Steerings emphasis on doing things in a literary or generic fashion actually harms one’s ability to mess with people’s heads, which is kind of his end goal. He has the classic science fiction objects such as ray guns, time machines, robots, humanoid androids, urban battle suits, two-way wrist communicators and so forth, and such objects, which are well known to science fiction thematics, are actually a very small part of the galaxy of potentially thinkable objects. Why is it that science fiction writers have spent so much time and intellectual effort on this small set of imaginary objects? Well, it’s because it suits their literary purposes; they can be made to look good on paper and they’re good participants in dramatic situations.

 

Design, I think, has a lot to offer. I’m wondering if there isn’t a much larger space in design fiction than we thought. Maybe there’s something beckoning over the horizon that’s not design and not futurism but just something we might call speculative culture. Like, can we find a set of principles or a way to grapple this larger set of social possibilities? Steerling listed a few of the approaches that he thought both design and science fiction have in common: scientific experiment, scenario work of all kinds, user observation studies, simulation, story boards, story telling, flow charts, analytical software, interaction design, brainstorming, historical analogy, extrapolation and last but not least mash-ups.

Design Fiction

What do we understand about Design Fiction?

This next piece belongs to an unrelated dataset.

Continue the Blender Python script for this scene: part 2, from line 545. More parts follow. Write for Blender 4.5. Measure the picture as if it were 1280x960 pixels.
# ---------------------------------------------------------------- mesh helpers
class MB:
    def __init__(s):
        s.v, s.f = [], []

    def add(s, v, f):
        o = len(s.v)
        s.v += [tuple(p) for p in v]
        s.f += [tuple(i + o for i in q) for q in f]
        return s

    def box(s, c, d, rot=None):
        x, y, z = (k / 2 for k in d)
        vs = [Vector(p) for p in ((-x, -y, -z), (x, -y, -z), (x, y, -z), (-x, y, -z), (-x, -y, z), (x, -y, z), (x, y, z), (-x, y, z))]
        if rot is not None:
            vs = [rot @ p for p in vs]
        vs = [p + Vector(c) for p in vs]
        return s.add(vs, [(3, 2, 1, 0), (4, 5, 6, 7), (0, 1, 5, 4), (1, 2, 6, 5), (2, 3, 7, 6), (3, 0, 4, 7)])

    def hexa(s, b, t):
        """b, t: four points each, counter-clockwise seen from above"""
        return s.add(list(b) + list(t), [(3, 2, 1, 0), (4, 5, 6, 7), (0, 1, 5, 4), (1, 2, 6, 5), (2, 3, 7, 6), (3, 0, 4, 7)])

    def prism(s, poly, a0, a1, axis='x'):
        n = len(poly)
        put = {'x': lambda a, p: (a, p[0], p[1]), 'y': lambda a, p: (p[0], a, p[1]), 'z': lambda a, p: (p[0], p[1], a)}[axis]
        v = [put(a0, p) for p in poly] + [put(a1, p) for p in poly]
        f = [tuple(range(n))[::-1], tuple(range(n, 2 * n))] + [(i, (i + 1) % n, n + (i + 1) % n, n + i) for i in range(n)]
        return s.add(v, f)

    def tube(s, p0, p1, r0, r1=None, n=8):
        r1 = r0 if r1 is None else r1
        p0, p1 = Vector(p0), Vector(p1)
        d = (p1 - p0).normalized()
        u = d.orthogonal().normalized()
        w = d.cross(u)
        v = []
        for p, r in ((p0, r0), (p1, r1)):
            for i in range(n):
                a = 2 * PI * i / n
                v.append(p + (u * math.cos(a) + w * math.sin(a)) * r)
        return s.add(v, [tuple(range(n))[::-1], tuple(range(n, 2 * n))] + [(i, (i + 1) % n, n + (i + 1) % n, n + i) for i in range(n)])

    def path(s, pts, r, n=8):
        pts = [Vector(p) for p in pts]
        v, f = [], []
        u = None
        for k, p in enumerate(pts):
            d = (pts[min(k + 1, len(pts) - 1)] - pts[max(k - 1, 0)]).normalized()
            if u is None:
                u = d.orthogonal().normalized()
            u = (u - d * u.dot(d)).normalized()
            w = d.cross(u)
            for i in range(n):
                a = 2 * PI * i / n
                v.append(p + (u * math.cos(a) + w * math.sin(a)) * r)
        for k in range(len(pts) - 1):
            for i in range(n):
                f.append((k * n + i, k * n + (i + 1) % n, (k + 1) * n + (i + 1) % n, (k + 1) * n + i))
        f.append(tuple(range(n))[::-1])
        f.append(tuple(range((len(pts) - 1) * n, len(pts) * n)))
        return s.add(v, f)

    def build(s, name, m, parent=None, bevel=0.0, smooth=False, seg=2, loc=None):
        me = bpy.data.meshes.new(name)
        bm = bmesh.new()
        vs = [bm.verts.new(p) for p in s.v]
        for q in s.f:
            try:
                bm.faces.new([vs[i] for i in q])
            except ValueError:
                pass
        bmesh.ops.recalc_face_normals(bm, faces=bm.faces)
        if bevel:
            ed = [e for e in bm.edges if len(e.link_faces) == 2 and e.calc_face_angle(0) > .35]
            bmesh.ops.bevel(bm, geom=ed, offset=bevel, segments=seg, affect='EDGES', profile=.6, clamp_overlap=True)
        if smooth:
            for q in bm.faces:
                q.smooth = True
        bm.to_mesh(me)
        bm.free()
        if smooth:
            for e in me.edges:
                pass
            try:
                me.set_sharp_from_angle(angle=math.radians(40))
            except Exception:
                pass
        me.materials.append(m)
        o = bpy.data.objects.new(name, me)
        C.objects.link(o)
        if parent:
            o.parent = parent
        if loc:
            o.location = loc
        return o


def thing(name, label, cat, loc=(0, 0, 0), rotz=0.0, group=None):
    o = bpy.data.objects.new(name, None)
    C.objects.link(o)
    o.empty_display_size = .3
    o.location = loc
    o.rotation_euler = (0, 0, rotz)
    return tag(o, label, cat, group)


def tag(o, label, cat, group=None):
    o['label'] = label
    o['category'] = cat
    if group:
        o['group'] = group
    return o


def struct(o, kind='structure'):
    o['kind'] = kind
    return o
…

Design Fiction uses fictional scenarios to envision and explain possible futures for design. Sterling spoke about Design Fiction and emphasized that the key term in Design Fiction is neither Design, nor Fiction:  it is diegesis.  His current definition of Design Fiction is that it is “the deliberate use of diegetic  prototypes to suspend disbelief about change.”  Diegesis invokes terminology from film studies to refer to “things which are inside the word of the fiction”.

For example: diegetic music in a film would be a song playing on a radio in a scene; non-diegetic music would be underscoring that the audience hears, but which isn’t present in the narrative world.  When Sterling references diegetic prototypes he is invoking a concept by film scholar David Kirby that has also been referenced by Julian Bleecker.

Kirby on the other hand uses the term diegetic prototypes to “account for the ways in which cinematic depictions of future technologies demonstrate to large public audiences a technology’s need, viability and benevolence”.  This is a central aspect of design fiction:  it uses a fictional frame to make an argument about a potential future by demonstrating that future in a context that a large public audience can understand.

A common example of design fiction that many people understand is the gestural interfaces in the Spielberg Film Minority Report.  Gestural interfaces had been around and viable for years but there was no narrative to drive their use. The film gave the public a concrete narrative of gestural interaction that was compelling and memorable.

A design fiction has to imagine a culture of use for a technology or design that has implications for how it is executed and built.  Using fiction to frame design also affords the consideration of the values, meanings, and implications of the design from an ethical and political standpoint, often highlighting social elements of a design’s use and potential misuse.